“I was there when …”

Posted by Erik Gable on August 18, 2009 · Leave a Comment

Just a little late-night philosophizing.

Twenty or thirty years from now, what will we tell our children, grandchildren or students about journalism in the first few decades of the 21st century?

Will we look back with a wistful sigh and tell them we were there when journalism died?

Nah.

Will we remember these years as a golden age?

Nope, not that either. That phrase implies something that’s developed, mature, thriving, flourishing — like the Age of Pericles or the Pax Romana, a time when things were going great, but not a whole lot was changing. No, definitely not that.

But we’ll remember this period as an exciting one. Scary? Absolutely. Terrifying, even. The grit-your-teeth, reach-for-the-Rolaids years. But exciting. We’ll remember it as a time when everything we knew was starting to crumble, and so we tried everything. When we tried a whole lot of things that failed — but most importantly, when we tried a lot of things.
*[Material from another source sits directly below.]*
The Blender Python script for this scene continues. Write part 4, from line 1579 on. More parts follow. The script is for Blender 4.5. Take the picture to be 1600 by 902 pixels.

When we didn’t know exactly what to do next, so we experimented like crazy, coming up with one plan after another … sometimes throwing them by the wayside, sometimes trying them only to watch them crash and burn, and sometimes making them succeed.

Again: We’ll remember that we tried a lot, and we failed a lot, but most importantly, we tried.

We tried, and we learned.

Is anything more exciting than that?